A protectionist Trump administration has always been one of the main threats to the US dollar - especially for an economy carrying twin deficits and therefore heavily reliant on good relations with foreign investors for their financing.

But that threat has shifted to reality this week given President Trump’s decision to uphold recommendations from the International Trade Commission (ITC) and slap anti-dumping tariffs on imports of washing machines and solar panels. This was the first use of Section 201 anti-dumping tariffs since 2002.

The ITC currently has close to 40 active investigations on anti-dumping complaints, suggesting plenty of scope to see more retaliatory tariffs from Washington this year. Welded stainless steel pipes from Korea and Taiwan could be next, according to the ITC’s website.

Can the US dollar serve as a trade tool?

Mnuchin’s comments have contributed to the dollar selling this week and raise questions as to whether the Trump administration's plan is to use the dollar as a trade tool. Typically, Republican administrations are worse for the dollar – especially during the second and third years of the four-year Presidential term. In practice, that sees Republican administrations shift from a ‘strong dollar policy’ embraced by the Democrats to a policy that FX rates should be freely determined by the markets.

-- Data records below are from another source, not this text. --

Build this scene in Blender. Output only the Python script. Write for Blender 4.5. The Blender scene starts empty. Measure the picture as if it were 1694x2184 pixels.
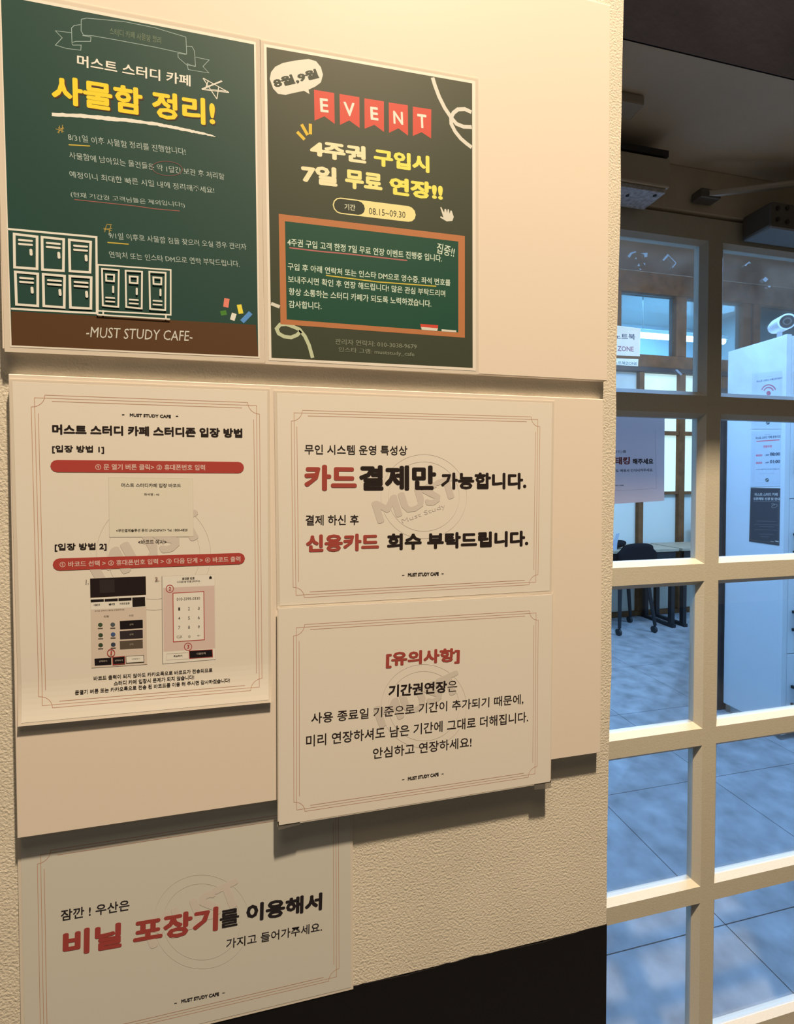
import bpy, bmesh, math, random
from mathutils import Vector, Matrix
random.seed(7)
C = bpy.context.scene.collection
S = bpy.context.scene

# ------------------------------------------------------------------ camera
F, CX, CY = 972.9, 824.976, 1048.994          # focal length and principal point, frame 1694x2184
YAW, PITCH, ROLL = -0.2166803, -0.0210975, 0.0018577
CAM = Vector((0.0, -0.4526, 1.4))
RC = Matrix.Rotation(YAW, 3, 'Z') @ Matrix.Rotation(PITCH, 3, 'X') @ Matrix.Rotation(ROLL, 3, 'Y')
cd = bpy.data.cameras.new('camera')
cam = bpy.data.objects.new('camera', cd); C.objects.link(cam)
cam.matrix_world = Matrix.Translation(CAM) @ (RC @ Matrix.Rotation(math.pi / 2, 3, 'X')).to_4x4()
cd.sensor_fit = 'VERTICAL'; cd.sensor_height = 36.0
cd.lens = 36.0 * F / 2184
cd.shift_x = -(CX - 847) / 2184
cd.shift_y = (CY - 1092) / 2184
cd.clip_start = 0.01
S.camera = cam

# ------------------------------------------------------------------ world, lamps, exposure
S.view_settings.view_transform = 'Standard'
S.view_settings.look = 'None'
S.view_settings.exposure = 0.0
S.view_settings.gamma = 1.0
S.view_settings.use_curve_mapping = False
S.cycles.max_bounces = 8
S.cycles.transparent_max_bounces = 16
w = bpy.data.worlds.new('world'); S.world = w; w.use_nodes = True
w.node_tree.nodes['Background'].inputs[0].default_value = (1.0, 0.80, 0.56, 1)
w.node_tree.nodes['Background'].inputs[1].default_value = 0.05


def lamp(name, kind, loc, energy, color, size=0.1, sy=None, aim=None):
    l = bpy.data.lights.new(name, kind)
    l.energy = energy; l.color = color
    if kind == 'AREA':
        l.shape = 'RECTANGLE' if sy else 'DISK'
        l.size = size
        if sy: l.size_y = sy
    else:
        l.shadow_soft_size = size
    o = bpy.data.objects.new(name, l); C.objects.link(o); o.location = loc
    if aim is not None:
        o.rotation_euler = (Vector(aim) - Vector(loc)).to_track_quat('-Z', 'Y').to_euler()
    return o


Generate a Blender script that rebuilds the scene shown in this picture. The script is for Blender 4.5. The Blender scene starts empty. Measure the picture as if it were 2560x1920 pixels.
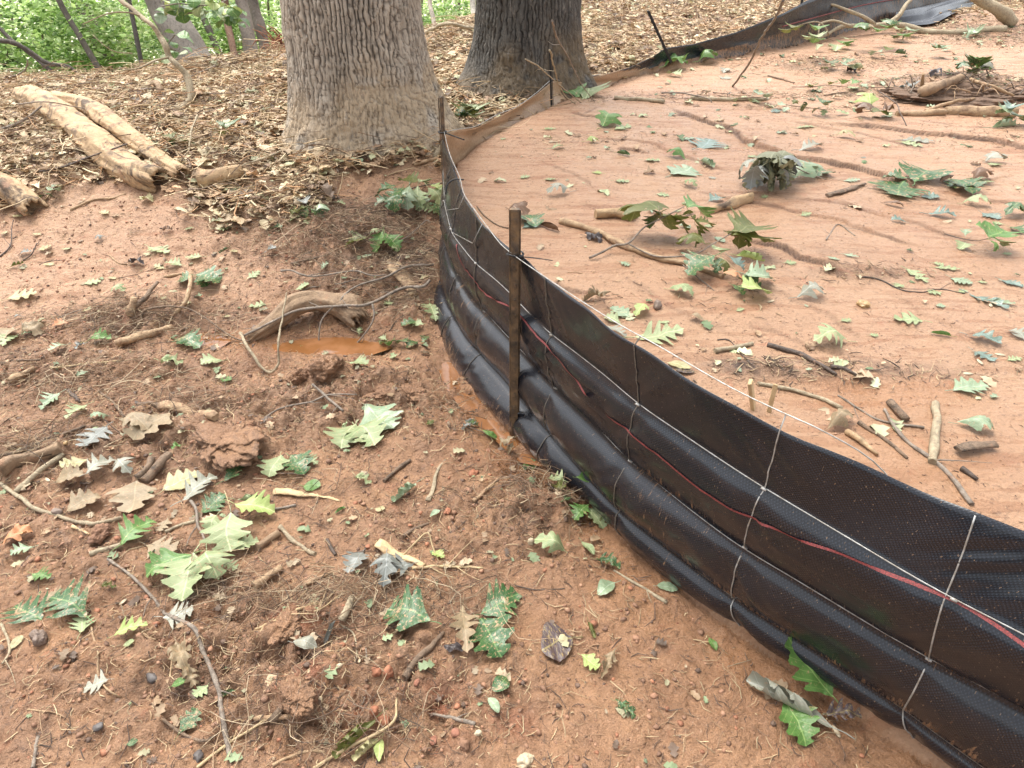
import bpy, math, random
import numpy as np
from mathutils import Vector, Matrix
R = math.radians
scene = bpy.context.scene
col = scene.collection

# ---------------- camera, world, sun, exposure ----------------
PITCH, CAMH, F = R(35.0), 1.5, 1495.0          # F = focal length in units of a 2212 px wide picture
cam_data = bpy.data.cameras.new("camera"); cam = bpy.data.objects.new("camera", cam_data); col.objects.link(cam)
cam.location = (0, 0, CAMH); cam.rotation_euler = (R(90) - PITCH, 0, 0)
cam_data.sensor_width = 36; cam_data.lens = 36 * F / 2212; cam_data.clip_start = .02; cam_data.clip_end = 600
scene.camera = cam
SUN_EL, SUN_AZ = R(64), R(-35)                  # azimuth from +Y towards +X
w = bpy.data.worlds.new("World"); scene.world = w; w.use_nodes = True
nt = w.node_tree; nt.nodes.clear()
sky = nt.nodes.new("ShaderNodeTexSky"); sky.sky_type = 'NISHITA'; sky.sun_disc = False
sky.sun_elevation = SUN_EL; sky.sun_rotation = SUN_AZ; sky.dust_density = 4; sky.ozone_density = 1
hs = nt.nodes.new("ShaderNodeHueSaturation"); hs.inputs['Saturation'].default_value = .22
bg = nt.nodes.new("ShaderNodeBackground"); bg.inputs[1].default_value = .15
wo = nt.nodes.new("ShaderNodeOutputWorld")
nt.links.new(sky.outputs[0], hs.inputs['Color']); nt.links.new(hs.outputs[0], bg.inputs[0]); nt.links.new(bg.outputs[0], wo.inputs[0])
sl = bpy.data.lights.new("sun", 'SUN'); sl.energy = 1.4; sl.angle = R(40); sl.color = (1, .96, .88)
so = bpy.data.objects.new("sun", sl); col.objects.link(so); so.location = (2, 5, 9)
so.rotation_euler = Vector((math.sin(SUN_AZ)*math.cos(SUN_EL), math.cos(SUN_AZ)*math.cos(SUN_EL), math.sin(SUN_EL))).to_track_quat('Z', 'Y').to_euler()
scene.view_settings.view_transform = 'Standard'; scene.view_settings.look = 'None'
scene.view_settings.exposure = 1.42; scene.view_settings.gamma = 1
scene.render.engine = 'CYCLES'; scene.cycles.max_bounces = 6; scene.cycles.transparent_max_bounces = 8
scene.cycles.use_denoising = True
rnd = random.Random(7); nr = np.random.RandomState(11)

# ---------------- noise ----------------
def _h(ix, iy, iz, s):
    n = (ix.astype(np.int64)*374761393 + iy.astype(np.int64)*668265263 + iz.astype(np.int64)*2147483647 + s*974711) & 0xffffffff
    n = ((n ^ (n >> 13)) * 1274126177) & 0xffffffff
    n = ((n ^ (n >> 16)) * 2246822519) & 0xffffffff
    return ((n ^ (n >> 15)) & 0xffffff) / 16777215.0*2 - 1
def vn(x, y, z=0., s=0):
    x, y, z = np.broadcast_arrays(np.asarray(x, float), np.asarray(y, float), np.asarray(z, float))
    xi, yi, zi = np.floor(x), np.floor(y), np.floor(z)
    fx, fy, fz = x-xi, y-yi, z-zi
    fx = fx*fx*fx*(fx*(fx*6-15)+10); fy = fy*fy*fy*(fy*(fy*6-15)+10)
    if not z.any():
        a = _h(xi, yi, zi, s); b = _h(xi+1, yi, zi, s); c = _h(xi, yi+1, zi, s); d = _h(xi+1, yi+1, zi, s)
        return (a+(b-a)*fx)*(1-fy) + (c+(d-c)*fx)*fy
    fz = fz*fz*(3-2*fz); r = []
    for k in (0, 1):
        a = _h(xi, yi, zi+k, s); b = _h(xi+1, yi, zi+k, s); c = _h(xi, yi+1, zi+k, s); d = _h(xi+1, yi+1, zi+k, s)
        r.append((a+(b-a)*fx)*(1-fy) + (c+(d-c)*fx)*fy)
    return r[0]+(r[1]-r[0])*fz
def fbm(x, y, o=4, s=0, g=.5, z=0.):
    t = 0; a = 1.; f = 1.
    for i in range(o):
        t = t + a*vn(np.asarray(x)*f+17.3*i, np.asarray(y)*f-9.1*i, np.asarray(z)*f if np.any(z) else 0., s+i); a *= g; f *= 2.03
    return t
def ss(a, b, x):
    t = np.clip((x-a)/(b-a), 0, 1); return t*t*(3-2*t)

# ---------------- photo pixel -> ray ----------------
CP, SP = math.cos(PITCH), math.sin(PITCH)
def ray(x, y):
    dx = (x-1106)/F; dy = -(y-829.5)/F
    return (dx, CP+dy*SP, -SP+dy*CP)
def at(x, y, z):
    r = ray(x, y); t = (z-CAMH)/r[2]; return (r[0]*t, r[1]*t, z)
def atY(x, y, Y):
    r = ray(x, y); t = Y/r[1]; return (r[0]*t, Y, CAMH+r[2]*t)

# ---------------- fence plan ----------------
ROWZ = [.64, .47, .28, .10, -.03]
ROWPX = [
 [(966,320),(976,345),(984,365),(992,385),(1003,420),(1041,483),(1100,545),(1127,559),(1167,599),(1247,658),(1331,725),(1420,775),(1501,829),(1656,904),(1806,974),(1956,1024),(2056,1074),(2121,1114),(2212,1134)],
 [(963,445),(979,501),(1023,561),(1095,626),(1122,653),(1198,727),(1331,830),(1378,872),(1630,1040),(2025,1275),(2212,1365)],
 [(967,532),(983,582),(1026,653),(1100,729),(1122,752),(1200,841),(1331,967),(1360,1000),(1605,1185),(1990,1420),(2212,1535)],
 [(954,613),(974,667),(1015,738),(1095,823),(1122,855),(1194,942),(1265,1025),(1351,1115),(1579,1290),(1756,1404),(1941,1525),(2080,1630)],
 [(940,590),(936,650),(947,715),(974,785),(1015,840),(1095,932),(1127,955),(1180,1016),(1300,1110),(1406,1224),(1506,1290),(1581,1330),(1656,1380),(1796,1475),(1931,1555),(2106,1665)]]
def _row(k):
    p = [at(x, y, ROWZ[k])[:2] for x, y in ROWPX[k]]
    p = [q for q in p if q[1] < 3.0]
    p = [(-.31, 3.13)] + p
    # run on past the frame in the last direction
    a, b = np.array(p[-3]), np.array(p[-1]); d = (b-a)/np.linalg.norm(b-a)
    for s in (.4, .9, 1.6): p.append(tuple(b+d*s))
    p = np.array(p); o = np.argsort(p[:, 1]); return p[o]
ROWS = [_row(k) for k in range(5)]
YMIN = max(r[0, 1] for r in ROWS)+.01
def rowX(k, Y): return np.interp(Y, ROWS[k][:, 1], ROWS[k][:, 0])
FARPX = [((984,350),(989,281)), ((1025,314),(1030,276)), ((1080,281),(1077,252)), ((1124,258),(1122,230)), ((1170,238),(1160,203)), ((1210,219),(1194,175)),
 ((1245,202),(1222,178)), ((1298,190),(1298,163)), ((1360,170),(1360,146)), ((1410,156),(1412,122)), ((1435,150),(1437,104)), ((1498,137),(1498,95)), ((1585,123),(1590,70)),
 ((1676,108),(1690,30)), ((1740,94),(1744,1)), ((1800,82),(1800,-20)), ((1884,65),(1884,-48)), ((1950,52),(1950,-62)), ((2030,34),(2040,-72)), ((2110,14),(2120,-84)), ((2180,-6),(2190,-95)), ((2300,-30),(2320,-112))]
FARB = [at(b[0], b[1], .42) for b, t in FARPX]
PATH = [(2.6, -.9)] + [(float(rowX(2, Y)), Y) for Y in np.linspace(YMIN, 3.05, 22)] + [(-.31, 3.13)] + [(q[0], q[1]) for q in FARB] + [(14, 16)]
PATH = np.array(PATH)
POLY = np.vstack([PATH, [(60, 16), (60, -20), (2.6, -20)]])
def fdist(x, y):
    d = np.full(x.shape, 1e9)
    for a, b in zip(PATH[:-1], PATH[1:]):
        ab = b-a; L = ab@ab
        t = np.clip(((x-a[0])*ab[0]+(y-a[1])*ab[1])/L, 0, 1)
        d = np.minimum(d, np.hypot(x-a[0]-t*ab[0], y-a[1]-t*ab[1]))
    ins = np.zeros(x.shape, bool)
    n = len(POLY)
    for i in range(n):
        x1, y1 = POLY[i]; x2, y2 = POLY[(i+1) % n]
        if y1 == y2: continue
        c = ((y1 > y) != (y2 > y)) & (x < (x2-x1)*(y-y1)/(y2-y1)+x1)
        ins ^= c
    return np.where(ins, d, -d)                 # positive on the silt side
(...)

Republican administrations are typically $ negative during midterms

Bloomberg, ING
Bloomberg, ING

Parallels to Clinton in the early 1990s

Softening a strong dollar policy is one thing, but actively talking down the dollar is quite another. There is some precedence here. A newly-elected President Clinton tried to prise open the Japanese auto-part market in 1993/94. His Treasury Secretary, Lloyd Bentsen, opined how a weaker dollar would help narrow the US trade deficit with Japan.

That policy soon got out of hand, however. Not only the dollar but also US Treasuries and equities sold off and a ‘Sell America’ mentality was born. It took well over a year, much FX intervention, coordinated interest rate moves between the Fed and the BoJ and ultimately the birth of the strong dollar policy under a new Treasury Secretary (Robert Rubin) in April 1995 to stop the dollar rout.

Such 'Sell America' signs have been sporadic in recent years. Our 'Sell America' Market Sentiment Tracker - which identifies sustained periods of a co-ordinated downturns in US assets (ie, lower stocks, higher bond yields and lower US dollar) - shows that we remain well below the degree of pessimism expressed during the early 90s Clinton administration. Looking ahead, we note that a stealth environment of 'Sell America' can exist as the Fed tightening cycle enters its latter stages - drawing parallels to the 2005-2006 market backdrop. This would be consistent with our outlook for gradually rising long-dated US Treasury yields - and strategically bearish US dollar - in 2018.

However, for us to really get back to the 'Sell America' sentiment seen during periods in the 1980s and 1990s, we would need to see one of two things: (1) the Trump administration's 'America First' ideology leading to the implementation of more meaningful protectionist policies or (2) a structural shift in the stock-bond correlation (which for other reasons beyond this note looks unlikely in the current 'lowflation' world). The first factor is the real risk in the near-term - and the next couple of weeks could be a watershed moment for world trade and protectionism, with President Trump's Davos (26 Jan) and State of the Union (30 Jan) speeches likely to set the tone for US trade policy over the coming year.

A historical perspective of 'Sell America' market sentiment

ING estimates, Bloomberg. *Note our index uses the S&P 500 (stocks), 10-year US Treasury yields (bonds) and DXY index (US dollar)
ING estimates, Bloomberg. *Note our index uses the S&P 500 (stocks), 10-year US Treasury yields (bonds) and DXY index (US dollar)

Bottom line: Hard to put the 'weak dollar' genie back in the bottle

With investors wary of protectionism, it will be hard for Washington to put the weaker dollar genie back in the bottle. We are already targeting EUR/USD at 1.30 year-end (and 1.35 in 2019) on a benign dollar decline, with USD/JPY potentially moving to as low as 90 by end-2019 (base forecast currently 105). A malign decline - and the addition of a protectionist risk premium - may require us to cut our dollar forecasts further still.